Au-delà de l’assurance-vie, voie royale vers l’épargne des Français, l’épargne salariale. La diffusion du non-coté passera également par la mise en place de FCPE (fonds commun de placement entreprises) « thématiques ». « La loi prévoit de rehausser à 30 % le ratio alloué au capital-investissement, aujourd’hui fixé à 10 % », rappelle Grégoire Sentilhes. Une aubaine pour les gestionnaires. Autre mesure phare, particulièrement porteuse pour le private equity, l’article 73, qui élargit le champ des actifs éligibles au FCPR. Un FPCR pourra investir 20 % au sein du quota juridique de 50 %, en titres de créance (c’est-à-dire en obligations simples) émis par des sociétés non cotées « et comprend désormais une poche de liquidités de 5 % minimum pour faire face aux demandes de rachats par les porteurs », fait valoir Dominique Gaillard. Enfin, les FPCI seront éligibles au PEA PME. Le non-coté s’impose comme une catégorie de FIA particulièrement choyée par la loi ; de quoi faire pâlir les fonds immobiliers, fraîchement retoqués par le Conseil constitutionnel dans leur demande d’extension d’actifs éligibles aux SCPI.

Cryptoactifs et FIA
Agréés par l’Autorité des marchés financiers (AMF), les FPS (fonds professionnel spécialisés) sont des fonds d’investissement alternatif (FIA) qui présentent la particularité d’avoir une allocation d’actifs très diversifiée.

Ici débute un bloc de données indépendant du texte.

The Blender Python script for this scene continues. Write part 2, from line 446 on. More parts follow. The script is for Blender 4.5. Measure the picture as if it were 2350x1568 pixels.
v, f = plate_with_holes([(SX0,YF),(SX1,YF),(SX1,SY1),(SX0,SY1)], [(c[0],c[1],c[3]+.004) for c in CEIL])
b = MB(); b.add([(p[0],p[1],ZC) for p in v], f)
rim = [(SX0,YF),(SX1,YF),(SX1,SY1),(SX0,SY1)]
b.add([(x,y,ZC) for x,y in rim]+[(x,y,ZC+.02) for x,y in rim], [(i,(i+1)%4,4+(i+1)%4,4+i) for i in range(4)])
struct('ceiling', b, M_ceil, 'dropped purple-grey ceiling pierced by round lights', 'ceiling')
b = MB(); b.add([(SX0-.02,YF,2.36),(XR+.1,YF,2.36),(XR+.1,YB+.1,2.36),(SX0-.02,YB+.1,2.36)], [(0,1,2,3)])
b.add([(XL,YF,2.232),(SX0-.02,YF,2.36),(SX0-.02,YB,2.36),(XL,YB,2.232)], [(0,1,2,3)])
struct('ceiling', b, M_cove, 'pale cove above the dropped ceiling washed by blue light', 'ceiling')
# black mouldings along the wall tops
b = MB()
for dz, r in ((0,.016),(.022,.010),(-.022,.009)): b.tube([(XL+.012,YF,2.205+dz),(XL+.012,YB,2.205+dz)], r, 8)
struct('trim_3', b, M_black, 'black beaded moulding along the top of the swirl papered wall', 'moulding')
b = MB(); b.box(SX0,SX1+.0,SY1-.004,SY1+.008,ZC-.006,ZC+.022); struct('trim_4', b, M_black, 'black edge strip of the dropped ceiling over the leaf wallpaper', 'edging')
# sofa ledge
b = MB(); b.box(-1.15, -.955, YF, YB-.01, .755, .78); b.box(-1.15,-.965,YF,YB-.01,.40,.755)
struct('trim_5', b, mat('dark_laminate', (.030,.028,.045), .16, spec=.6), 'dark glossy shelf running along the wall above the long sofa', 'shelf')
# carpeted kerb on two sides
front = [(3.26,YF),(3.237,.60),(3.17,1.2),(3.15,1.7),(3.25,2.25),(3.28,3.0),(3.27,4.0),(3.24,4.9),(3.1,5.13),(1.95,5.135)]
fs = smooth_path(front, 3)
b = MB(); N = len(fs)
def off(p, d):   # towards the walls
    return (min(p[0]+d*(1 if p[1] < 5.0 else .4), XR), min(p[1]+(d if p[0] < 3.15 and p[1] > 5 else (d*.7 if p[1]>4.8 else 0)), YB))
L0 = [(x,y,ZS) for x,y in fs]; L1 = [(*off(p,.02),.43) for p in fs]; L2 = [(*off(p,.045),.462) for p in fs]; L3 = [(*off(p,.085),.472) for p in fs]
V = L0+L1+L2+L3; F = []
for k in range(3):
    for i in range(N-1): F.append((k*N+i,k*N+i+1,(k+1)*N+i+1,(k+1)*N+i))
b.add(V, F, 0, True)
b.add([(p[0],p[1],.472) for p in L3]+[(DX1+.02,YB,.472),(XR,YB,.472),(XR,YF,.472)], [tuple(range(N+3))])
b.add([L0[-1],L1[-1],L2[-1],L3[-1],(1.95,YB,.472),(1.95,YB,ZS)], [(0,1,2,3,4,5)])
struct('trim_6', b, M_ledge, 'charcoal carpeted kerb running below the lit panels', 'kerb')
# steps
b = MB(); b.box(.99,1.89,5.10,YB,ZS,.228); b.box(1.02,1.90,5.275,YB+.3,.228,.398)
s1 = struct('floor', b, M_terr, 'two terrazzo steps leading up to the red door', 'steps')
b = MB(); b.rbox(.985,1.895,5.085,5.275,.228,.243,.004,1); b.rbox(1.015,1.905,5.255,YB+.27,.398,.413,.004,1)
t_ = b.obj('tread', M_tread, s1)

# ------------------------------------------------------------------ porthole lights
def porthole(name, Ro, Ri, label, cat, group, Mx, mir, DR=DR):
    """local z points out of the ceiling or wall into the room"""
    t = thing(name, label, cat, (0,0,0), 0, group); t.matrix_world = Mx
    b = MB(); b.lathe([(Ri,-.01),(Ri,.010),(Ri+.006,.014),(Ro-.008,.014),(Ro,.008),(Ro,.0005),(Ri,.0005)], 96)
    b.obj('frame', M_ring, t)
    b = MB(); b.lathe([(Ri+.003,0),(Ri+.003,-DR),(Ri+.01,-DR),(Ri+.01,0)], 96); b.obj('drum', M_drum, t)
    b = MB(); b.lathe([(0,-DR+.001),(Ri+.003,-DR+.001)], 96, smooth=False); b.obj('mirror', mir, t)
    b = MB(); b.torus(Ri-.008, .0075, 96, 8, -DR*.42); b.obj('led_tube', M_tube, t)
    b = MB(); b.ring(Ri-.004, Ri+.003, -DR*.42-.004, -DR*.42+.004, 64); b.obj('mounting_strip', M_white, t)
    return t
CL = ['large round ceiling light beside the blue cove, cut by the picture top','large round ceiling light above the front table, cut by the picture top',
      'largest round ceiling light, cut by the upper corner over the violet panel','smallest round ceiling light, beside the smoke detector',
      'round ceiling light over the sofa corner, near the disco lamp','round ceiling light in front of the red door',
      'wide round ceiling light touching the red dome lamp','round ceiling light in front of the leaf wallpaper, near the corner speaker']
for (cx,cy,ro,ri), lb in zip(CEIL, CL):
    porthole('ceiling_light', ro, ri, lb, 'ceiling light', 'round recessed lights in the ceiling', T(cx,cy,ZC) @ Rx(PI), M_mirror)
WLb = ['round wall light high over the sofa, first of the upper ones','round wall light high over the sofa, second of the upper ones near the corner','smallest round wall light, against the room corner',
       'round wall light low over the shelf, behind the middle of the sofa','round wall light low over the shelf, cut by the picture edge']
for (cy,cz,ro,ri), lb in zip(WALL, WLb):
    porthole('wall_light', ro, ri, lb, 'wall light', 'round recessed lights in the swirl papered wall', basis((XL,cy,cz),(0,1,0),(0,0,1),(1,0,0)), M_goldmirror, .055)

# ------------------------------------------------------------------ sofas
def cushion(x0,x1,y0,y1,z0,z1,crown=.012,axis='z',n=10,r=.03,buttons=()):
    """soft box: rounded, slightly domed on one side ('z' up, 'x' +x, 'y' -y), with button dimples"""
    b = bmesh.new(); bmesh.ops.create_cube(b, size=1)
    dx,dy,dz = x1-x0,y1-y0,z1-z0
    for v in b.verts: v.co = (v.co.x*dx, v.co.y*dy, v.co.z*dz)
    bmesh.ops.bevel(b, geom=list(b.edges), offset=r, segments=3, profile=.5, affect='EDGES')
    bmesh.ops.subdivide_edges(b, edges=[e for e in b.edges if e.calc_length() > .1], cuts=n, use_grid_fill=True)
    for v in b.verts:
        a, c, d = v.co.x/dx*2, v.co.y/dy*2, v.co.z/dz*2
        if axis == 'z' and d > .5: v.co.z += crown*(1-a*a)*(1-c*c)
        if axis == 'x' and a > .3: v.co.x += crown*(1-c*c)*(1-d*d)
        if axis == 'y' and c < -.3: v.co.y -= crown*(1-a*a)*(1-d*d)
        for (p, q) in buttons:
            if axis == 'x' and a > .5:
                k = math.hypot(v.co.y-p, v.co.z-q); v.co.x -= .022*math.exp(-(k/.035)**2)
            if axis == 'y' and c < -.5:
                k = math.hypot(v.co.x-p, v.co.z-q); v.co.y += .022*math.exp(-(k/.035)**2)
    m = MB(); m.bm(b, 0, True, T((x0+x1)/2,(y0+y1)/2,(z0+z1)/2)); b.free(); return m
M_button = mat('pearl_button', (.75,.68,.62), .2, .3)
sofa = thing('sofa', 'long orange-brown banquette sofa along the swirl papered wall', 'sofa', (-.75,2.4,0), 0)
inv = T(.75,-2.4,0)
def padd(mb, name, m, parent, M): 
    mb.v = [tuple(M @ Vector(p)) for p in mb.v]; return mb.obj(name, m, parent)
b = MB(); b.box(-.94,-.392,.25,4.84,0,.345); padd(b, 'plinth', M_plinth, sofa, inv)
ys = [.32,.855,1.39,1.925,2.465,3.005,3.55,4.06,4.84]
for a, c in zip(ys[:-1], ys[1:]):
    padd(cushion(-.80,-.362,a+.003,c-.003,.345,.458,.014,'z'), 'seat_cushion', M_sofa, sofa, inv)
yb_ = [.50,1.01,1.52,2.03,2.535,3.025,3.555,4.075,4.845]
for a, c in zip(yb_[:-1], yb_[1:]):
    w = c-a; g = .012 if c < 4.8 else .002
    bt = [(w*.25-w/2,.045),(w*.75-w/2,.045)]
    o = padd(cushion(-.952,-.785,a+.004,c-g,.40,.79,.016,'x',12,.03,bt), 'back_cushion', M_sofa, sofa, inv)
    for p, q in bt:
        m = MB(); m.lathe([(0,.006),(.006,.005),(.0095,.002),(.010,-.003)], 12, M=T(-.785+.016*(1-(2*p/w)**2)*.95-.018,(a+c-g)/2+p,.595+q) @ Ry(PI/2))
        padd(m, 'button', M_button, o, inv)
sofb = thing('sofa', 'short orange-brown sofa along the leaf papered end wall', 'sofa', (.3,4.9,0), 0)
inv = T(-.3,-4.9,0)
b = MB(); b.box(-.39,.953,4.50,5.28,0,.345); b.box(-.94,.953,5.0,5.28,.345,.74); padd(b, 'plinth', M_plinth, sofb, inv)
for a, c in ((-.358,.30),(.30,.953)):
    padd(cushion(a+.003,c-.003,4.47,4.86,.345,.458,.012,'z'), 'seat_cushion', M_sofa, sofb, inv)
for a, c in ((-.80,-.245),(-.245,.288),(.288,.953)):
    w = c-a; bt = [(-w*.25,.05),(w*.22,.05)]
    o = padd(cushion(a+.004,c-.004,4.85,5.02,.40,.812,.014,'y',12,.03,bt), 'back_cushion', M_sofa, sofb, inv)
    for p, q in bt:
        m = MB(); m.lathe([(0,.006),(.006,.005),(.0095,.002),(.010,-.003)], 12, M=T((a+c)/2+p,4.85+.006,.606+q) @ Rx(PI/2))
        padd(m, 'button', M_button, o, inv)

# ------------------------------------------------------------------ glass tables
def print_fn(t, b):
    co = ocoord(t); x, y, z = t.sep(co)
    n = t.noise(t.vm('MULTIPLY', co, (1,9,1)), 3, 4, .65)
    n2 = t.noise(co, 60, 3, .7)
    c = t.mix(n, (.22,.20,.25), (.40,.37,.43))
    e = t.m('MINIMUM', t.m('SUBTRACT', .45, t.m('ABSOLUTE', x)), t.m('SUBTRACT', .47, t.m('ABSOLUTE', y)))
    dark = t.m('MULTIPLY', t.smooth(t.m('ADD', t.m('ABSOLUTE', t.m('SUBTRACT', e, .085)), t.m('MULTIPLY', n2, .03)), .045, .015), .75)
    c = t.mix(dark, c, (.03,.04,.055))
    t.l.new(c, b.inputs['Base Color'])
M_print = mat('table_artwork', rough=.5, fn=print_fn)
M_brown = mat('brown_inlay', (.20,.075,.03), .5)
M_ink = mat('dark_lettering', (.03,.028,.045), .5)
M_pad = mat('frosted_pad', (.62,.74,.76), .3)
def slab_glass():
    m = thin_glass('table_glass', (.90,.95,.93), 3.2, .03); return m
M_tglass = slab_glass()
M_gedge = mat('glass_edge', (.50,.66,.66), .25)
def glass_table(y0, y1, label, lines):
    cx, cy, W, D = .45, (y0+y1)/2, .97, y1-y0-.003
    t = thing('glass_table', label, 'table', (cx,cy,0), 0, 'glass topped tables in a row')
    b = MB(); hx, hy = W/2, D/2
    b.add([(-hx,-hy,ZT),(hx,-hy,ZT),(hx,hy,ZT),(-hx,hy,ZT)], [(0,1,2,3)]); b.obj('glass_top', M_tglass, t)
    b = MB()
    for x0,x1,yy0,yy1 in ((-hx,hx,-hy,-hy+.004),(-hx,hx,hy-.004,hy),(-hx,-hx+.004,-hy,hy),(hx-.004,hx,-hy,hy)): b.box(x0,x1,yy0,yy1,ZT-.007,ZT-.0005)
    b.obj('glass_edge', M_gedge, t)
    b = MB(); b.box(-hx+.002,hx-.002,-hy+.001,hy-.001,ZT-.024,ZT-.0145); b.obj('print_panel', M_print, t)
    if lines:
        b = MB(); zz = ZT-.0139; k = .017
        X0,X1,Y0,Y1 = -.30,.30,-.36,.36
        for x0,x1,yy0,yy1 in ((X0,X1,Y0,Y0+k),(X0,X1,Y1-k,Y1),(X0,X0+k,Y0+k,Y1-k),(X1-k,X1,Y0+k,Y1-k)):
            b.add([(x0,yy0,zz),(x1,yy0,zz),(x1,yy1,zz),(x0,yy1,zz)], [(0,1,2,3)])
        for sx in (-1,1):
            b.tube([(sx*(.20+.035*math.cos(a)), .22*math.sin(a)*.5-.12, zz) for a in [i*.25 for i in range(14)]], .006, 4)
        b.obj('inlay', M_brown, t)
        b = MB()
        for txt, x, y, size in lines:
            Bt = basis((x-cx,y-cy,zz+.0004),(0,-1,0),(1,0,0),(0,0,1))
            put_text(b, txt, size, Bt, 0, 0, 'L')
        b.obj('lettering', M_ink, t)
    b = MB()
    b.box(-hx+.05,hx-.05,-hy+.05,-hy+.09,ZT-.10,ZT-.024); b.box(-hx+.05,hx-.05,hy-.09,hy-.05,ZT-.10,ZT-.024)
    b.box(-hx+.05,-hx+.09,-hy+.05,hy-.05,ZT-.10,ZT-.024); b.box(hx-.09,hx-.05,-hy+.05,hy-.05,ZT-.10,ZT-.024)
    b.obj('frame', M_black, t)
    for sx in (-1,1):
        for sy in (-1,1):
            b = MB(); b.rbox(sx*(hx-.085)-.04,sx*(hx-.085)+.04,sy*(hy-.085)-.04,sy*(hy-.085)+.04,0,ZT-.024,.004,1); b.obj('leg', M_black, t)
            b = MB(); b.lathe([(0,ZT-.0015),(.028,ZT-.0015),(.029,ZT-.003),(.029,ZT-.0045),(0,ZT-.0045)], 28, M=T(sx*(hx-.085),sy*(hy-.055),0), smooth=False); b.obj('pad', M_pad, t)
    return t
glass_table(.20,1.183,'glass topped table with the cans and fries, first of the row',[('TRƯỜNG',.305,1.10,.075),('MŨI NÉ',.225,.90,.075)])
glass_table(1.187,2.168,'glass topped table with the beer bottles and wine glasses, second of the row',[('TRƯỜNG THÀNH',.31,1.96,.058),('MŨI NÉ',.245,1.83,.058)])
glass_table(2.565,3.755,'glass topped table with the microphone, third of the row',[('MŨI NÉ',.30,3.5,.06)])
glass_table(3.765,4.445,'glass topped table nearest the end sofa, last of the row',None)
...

Avec la loi Pacte, « les actifs numériques seront désormais éligibles au FPS, soulève Thomas Valli, directeur des études économiques au sein de l’AFG. Ce véhicule n’est pas contraint dans le type de sous-jacent qui y est logé. En revanche, les critères d’éligibilité de l’actif doivent satisfaire à une inscription dans un dispositif d’enregistrement électronique partagé. En particulier, la reconnaissance de la propriété du sous-jacent et sa transmission doivent être possibles via la blockchain. » Un autre FIA pourra investir dans des actifs numériques : le FPCI, jusqu’à 20 % de ses encours.